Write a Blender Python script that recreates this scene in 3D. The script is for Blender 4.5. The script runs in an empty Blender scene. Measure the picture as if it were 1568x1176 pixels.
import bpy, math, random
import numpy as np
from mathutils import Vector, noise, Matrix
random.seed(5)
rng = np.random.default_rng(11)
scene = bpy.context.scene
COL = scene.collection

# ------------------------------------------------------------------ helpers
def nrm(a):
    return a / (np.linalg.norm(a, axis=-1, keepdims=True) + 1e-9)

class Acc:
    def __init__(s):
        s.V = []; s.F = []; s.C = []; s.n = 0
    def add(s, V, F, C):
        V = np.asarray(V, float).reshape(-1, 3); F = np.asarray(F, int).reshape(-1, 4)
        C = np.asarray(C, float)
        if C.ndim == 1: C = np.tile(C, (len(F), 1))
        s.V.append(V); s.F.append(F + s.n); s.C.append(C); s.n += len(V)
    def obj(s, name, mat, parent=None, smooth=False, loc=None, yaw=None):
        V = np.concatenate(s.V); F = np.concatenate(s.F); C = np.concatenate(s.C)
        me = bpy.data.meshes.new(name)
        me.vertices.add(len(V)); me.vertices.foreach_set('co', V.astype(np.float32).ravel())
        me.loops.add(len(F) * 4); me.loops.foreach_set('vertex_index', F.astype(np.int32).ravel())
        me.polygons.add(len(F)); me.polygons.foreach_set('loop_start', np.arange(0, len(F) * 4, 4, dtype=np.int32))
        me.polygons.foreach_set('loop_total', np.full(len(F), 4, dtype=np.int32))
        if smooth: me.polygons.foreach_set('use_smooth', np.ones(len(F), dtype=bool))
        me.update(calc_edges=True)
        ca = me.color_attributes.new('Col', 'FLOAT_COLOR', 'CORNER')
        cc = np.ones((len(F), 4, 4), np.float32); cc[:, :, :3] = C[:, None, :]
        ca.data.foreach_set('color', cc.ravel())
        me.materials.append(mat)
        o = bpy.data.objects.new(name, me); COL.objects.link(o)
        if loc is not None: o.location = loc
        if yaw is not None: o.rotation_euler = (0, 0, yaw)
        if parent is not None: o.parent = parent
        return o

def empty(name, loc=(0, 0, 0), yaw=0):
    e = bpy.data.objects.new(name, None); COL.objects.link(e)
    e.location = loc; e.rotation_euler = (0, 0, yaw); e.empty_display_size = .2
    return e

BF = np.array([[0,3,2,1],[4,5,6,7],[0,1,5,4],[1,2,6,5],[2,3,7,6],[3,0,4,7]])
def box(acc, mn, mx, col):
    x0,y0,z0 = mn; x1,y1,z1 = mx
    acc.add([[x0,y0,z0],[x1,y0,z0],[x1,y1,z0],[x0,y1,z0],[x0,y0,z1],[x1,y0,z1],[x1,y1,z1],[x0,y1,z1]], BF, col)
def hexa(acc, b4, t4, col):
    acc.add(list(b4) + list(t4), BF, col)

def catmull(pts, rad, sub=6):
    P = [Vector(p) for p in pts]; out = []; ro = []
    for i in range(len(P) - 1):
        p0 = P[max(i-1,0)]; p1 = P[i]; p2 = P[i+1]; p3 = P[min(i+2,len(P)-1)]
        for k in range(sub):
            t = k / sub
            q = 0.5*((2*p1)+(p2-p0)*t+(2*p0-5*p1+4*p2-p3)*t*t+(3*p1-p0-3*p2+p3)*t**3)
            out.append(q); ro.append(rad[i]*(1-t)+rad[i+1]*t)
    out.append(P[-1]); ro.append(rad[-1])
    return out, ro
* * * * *
▸ EXERCISE TASK: Copy the material above, line for line.

▸ WRITTEN RESPONSE:
Write a Blender Python script that recreates this scene in 3D. The script is for Blender 4.5. The script runs in an empty Blender scene. Measure the picture as if it were 1568x1176 pixels.
import bpy, math, random
import numpy as np
from mathutils import Vector, noise, Matrix
random.seed(5)
rng = np.random.default_rng(11)
scene = bpy.context.scene
COL = scene.collection

# ------------------------------------------------------------------ helpers
def nrm(a):
    return a / (np.linalg.norm(a, axis=-1, keepdims=True) + 1e-9)

class Acc:
    def __init__(s):
        s.V = []; s.F = []; s.C = []; s.n = 0
    def add(s, V, F, C):
        V = np.asarray(V, float).reshape(-1, 3); F = np.asarray(F, int).reshape(-1, 4)
        C = np.asarray(C, float)
        if C.ndim == 1: C = np.tile(C, (len(F), 1))
        s.V.append(V); s.F.append(F + s.n); s.C.append(C); s.n += len(V)
    def obj(s, name, mat, parent=None, smooth=False, loc=None, yaw=None):
        V = np.concatenate(s.V); F = np.concatenate(s.F); C = np.concatenate(s.C)
        me = bpy.data.meshes.new(name)
        me.vertices.add(len(V)); me.vertices.foreach_set('co', V.astype(np.float32).ravel())
        me.loops.add(len(F) * 4); me.loops.foreach_set('vertex_index', F.astype(np.int32).ravel())
        me.polygons.add(len(F)); me.polygons.foreach_set('loop_start', np.arange(0, len(F) * 4, 4, dtype=np.int32))
        me.polygons.foreach_set('loop_total', np.full(len(F), 4, dtype=np.int32))
        if smooth: me.polygons.foreach_set('use_smooth', np.ones(len(F), dtype=bool))
        me.update(calc_edges=True)
        ca = me.color_attributes.new('Col', 'FLOAT_COLOR', 'CORNER')
        cc = np.ones((len(F), 4, 4), np.float32); cc[:, :, :3] = C[:, None, :]
        ca.data.foreach_set('color', cc.ravel())
        me.materials.append(mat)
        o = bpy.data.objects.new(name, me); COL.objects.link(o)
        if loc is not None: o.location = loc
        if yaw is not None: o.rotation_euler = (0, 0, yaw)
        if parent is not None: o.parent = parent
        return o

def empty(name, loc=(0, 0, 0), yaw=0):
    e = bpy.data.objects.new(name, None); COL.objects.link(e)
    e.location = loc; e.rotation_euler = (0, 0, yaw); e.empty_display_size = .2
    return e

BF = np.array([[0,3,2,1],[4,5,6,7],[0,1,5,4],[1,2,6,5],[2,3,7,6],[3,0,4,7]])
def box(acc, mn, mx, col):
    x0,y0,z0 = mn; x1,y1,z1 = mx
    acc.add([[x0,y0,z0],[x1,y0,z0],[x1,y1,z0],[x0,y1,z0],[x0,y0,z1],[x1,y0,z1],[x1,y1,z1],[x0,y1,z1]], BF, col)
def hexa(acc, b4, t4, col):
    acc.add(list(b4) + list(t4), BF, col)

def catmull(pts, rad, sub=6):
    P = [Vector(p) for p in pts]; out = []; ro = []
    for i in range(len(P) - 1):
        p0 = P[max(i-1,0)]; p1 = P[i]; p2 = P[i+1]; p3 = P[min(i+2,len(P)-1)]
        for k in range(sub):
            t = k / sub
            q = 0.5*((2*p1)+(p2-p0)*t+(2*p0-5*p1+4*p2-p3)*t*t+(3*p1-p0-3*p2+p3)*t**3)
            out.append(q); ro.append(rad[i]*(1-t)+rad[i+1]*t)
    out.append(P[-1]); ro.append(rad[-1])
    return out, ro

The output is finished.